Social Change is a Journey

Heading towards Charlottesville, it was emotional just entering the Virginia border. That weighed heavy on all of us all day.

The roller coaster continues. Sheryl couldn't be with me tonight because of a previous commitment but luckily rock stars have rock star friends.

Tonight, I spoke outside the gorgeous Charlottesville pavilion, in front of a couple of thousand slightly inebriated college men (there to see the wonderful Robert Randolph and the Family Band) who were forced to sit through the opening Truly, it was one of the most challenging 20 minutes of my life. Out of the corner of my eye, I saw guys yawning, I heard kids saying "where's the music?", and I think I heard the "b" word.

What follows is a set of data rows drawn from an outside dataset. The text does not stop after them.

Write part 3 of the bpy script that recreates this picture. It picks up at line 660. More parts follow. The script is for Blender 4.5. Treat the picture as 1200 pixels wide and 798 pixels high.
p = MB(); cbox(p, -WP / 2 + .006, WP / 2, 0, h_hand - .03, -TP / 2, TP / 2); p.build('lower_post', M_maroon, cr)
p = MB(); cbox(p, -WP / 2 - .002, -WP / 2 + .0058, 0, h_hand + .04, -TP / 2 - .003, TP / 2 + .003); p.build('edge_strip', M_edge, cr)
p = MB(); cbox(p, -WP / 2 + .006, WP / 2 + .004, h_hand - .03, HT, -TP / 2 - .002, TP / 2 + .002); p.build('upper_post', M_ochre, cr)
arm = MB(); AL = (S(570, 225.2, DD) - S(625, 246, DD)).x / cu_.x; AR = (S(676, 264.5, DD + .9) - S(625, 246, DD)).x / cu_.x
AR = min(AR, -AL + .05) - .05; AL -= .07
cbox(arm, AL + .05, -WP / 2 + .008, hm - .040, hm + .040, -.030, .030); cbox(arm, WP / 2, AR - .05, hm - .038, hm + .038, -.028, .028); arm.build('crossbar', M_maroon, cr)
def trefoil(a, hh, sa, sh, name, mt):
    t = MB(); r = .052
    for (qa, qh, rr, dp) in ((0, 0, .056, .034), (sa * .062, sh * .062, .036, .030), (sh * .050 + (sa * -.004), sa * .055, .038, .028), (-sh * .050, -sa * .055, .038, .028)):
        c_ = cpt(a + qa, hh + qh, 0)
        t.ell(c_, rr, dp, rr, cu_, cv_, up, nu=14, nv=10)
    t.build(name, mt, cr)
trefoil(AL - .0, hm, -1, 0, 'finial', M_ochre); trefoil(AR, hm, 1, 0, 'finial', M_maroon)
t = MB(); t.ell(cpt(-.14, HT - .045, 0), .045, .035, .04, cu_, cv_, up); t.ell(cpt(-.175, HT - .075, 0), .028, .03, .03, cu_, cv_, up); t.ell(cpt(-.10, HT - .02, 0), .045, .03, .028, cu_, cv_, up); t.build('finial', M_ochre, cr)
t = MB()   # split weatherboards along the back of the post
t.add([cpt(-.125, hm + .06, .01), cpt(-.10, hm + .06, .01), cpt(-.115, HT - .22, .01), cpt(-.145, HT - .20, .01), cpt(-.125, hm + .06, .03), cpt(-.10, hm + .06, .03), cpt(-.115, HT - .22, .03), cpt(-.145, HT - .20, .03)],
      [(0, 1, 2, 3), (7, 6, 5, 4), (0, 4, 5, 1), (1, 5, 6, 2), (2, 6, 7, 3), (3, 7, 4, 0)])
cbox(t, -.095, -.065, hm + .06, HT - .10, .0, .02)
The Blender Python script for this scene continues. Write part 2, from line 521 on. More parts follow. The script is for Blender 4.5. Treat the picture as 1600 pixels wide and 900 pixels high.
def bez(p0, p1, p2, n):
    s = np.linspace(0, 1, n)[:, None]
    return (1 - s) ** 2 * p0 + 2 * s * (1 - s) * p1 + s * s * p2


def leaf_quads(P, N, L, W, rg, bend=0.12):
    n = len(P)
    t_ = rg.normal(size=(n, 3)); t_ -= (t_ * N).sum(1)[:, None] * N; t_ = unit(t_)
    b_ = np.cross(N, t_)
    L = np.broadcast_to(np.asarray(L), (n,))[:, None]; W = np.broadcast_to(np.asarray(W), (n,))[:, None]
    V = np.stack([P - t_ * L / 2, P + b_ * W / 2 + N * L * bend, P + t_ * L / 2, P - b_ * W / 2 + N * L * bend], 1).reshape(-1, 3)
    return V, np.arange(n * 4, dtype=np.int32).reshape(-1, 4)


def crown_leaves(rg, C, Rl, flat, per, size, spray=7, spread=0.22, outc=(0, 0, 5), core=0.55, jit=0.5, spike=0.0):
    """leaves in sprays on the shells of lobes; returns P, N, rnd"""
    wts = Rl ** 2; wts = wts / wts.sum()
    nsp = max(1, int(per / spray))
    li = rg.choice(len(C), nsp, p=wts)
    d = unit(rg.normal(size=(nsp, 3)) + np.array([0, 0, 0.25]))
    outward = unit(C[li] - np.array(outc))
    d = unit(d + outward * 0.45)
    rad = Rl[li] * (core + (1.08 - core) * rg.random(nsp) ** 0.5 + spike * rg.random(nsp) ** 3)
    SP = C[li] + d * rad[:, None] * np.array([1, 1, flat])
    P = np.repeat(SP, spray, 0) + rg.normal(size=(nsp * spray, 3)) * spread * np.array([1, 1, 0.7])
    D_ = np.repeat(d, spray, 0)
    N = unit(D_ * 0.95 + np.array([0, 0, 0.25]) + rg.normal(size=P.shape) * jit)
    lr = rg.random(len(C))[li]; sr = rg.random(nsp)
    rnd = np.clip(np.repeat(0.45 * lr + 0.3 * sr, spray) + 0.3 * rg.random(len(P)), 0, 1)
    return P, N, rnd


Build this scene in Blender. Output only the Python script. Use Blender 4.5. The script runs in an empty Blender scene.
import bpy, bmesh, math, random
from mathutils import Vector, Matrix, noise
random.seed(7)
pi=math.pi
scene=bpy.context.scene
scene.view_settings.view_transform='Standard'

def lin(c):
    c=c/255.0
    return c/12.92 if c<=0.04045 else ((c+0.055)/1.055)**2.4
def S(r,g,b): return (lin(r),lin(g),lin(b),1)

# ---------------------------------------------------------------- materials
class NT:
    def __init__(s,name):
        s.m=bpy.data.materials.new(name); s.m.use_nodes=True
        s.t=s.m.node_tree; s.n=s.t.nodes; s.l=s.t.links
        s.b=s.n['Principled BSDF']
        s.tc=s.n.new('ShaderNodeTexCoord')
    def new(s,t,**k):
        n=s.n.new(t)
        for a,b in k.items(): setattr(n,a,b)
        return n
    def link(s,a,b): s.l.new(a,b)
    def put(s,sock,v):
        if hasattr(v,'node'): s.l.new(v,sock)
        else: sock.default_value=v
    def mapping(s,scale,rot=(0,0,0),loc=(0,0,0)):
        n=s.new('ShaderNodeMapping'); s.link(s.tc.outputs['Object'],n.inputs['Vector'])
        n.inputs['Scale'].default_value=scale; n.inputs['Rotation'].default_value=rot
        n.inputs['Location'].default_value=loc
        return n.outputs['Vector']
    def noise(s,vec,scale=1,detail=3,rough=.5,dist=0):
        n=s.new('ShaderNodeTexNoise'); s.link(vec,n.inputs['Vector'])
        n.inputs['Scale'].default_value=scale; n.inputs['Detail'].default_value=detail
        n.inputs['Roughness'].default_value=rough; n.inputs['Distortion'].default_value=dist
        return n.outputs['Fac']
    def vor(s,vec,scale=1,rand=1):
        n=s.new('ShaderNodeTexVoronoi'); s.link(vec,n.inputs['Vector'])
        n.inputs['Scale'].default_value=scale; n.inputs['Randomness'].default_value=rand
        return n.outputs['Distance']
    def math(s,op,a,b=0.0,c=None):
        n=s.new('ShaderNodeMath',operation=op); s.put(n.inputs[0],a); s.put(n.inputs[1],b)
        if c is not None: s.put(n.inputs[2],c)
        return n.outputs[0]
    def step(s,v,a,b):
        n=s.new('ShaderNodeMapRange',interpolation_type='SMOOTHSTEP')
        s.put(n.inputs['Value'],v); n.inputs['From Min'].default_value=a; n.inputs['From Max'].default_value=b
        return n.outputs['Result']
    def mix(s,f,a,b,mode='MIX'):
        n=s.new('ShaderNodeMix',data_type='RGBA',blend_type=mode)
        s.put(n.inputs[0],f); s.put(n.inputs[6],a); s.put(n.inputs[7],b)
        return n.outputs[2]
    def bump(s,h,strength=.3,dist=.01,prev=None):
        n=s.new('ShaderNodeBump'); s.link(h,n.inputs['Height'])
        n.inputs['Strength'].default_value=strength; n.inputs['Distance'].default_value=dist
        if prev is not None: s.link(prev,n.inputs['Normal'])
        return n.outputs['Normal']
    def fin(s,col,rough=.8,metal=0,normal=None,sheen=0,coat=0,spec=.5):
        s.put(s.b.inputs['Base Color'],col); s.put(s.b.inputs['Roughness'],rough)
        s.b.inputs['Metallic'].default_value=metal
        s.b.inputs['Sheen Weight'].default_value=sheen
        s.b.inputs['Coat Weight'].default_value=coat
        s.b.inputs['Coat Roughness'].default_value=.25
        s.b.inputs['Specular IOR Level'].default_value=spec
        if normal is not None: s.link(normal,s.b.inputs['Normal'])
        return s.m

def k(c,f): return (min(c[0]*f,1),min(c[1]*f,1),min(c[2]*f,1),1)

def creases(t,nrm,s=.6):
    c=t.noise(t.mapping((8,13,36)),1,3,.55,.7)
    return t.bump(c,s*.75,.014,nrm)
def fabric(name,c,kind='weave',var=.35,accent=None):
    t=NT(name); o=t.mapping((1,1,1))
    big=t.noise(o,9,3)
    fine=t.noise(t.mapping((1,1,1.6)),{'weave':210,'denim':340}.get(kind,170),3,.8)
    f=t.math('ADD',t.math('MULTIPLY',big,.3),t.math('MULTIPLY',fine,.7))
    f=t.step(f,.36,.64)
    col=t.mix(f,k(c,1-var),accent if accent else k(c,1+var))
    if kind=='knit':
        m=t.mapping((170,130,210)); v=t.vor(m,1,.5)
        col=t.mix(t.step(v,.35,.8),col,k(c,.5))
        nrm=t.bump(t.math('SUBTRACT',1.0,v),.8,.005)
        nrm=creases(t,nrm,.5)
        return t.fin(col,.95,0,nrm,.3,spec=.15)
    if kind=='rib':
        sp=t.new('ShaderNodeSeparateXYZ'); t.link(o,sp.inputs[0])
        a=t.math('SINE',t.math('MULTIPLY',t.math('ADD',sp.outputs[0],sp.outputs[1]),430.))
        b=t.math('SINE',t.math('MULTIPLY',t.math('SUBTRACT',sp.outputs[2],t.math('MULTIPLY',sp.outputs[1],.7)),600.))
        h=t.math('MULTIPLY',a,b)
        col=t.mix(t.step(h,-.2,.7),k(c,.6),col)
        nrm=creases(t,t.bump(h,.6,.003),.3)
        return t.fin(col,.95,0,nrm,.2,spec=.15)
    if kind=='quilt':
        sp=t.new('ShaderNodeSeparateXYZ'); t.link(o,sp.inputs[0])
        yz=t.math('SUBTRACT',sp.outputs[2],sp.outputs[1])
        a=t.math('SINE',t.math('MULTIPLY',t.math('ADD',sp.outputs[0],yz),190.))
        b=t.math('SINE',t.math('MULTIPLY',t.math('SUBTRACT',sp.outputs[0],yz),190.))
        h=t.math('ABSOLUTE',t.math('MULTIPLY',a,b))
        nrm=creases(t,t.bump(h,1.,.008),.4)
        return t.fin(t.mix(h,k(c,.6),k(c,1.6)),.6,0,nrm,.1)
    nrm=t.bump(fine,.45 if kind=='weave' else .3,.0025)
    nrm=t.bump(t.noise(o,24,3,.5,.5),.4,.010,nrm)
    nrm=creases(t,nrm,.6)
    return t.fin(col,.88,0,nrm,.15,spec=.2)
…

I rushed through the speech and when I walked off the stage I immediately burst into tears. Not because I took anything personally but because it was so clear how much work is still to be done. Tonight served as a stark reminder that social change is a journey and I learned tonight that not every stop is going to be easy. Tonight certainly wasn't. But the lesson is that every step is necessary.

On the upside, within minutes, Chuck, our fabulous bus driver came over to tell me that there was a certain gentleman named Dennis out front who claimed to know me. When he told me who it was I flashed back immediately to the 7th grade and my first ever boyfriend. And there he was, sitting in the audience tonight with his wife and two kids and it was such a warm and wonderful moment. I asked the kids if they wanted to see what a rock-n-roll bus looked like and their eyes lit up, so I gave them "the tour." The visit ended with our signature handing over of the "Stop Global Warming" bracelets and a DVD copy of "An Inconvenient Truth." Time to take the next step....looking for the highway signs for Washington, DC.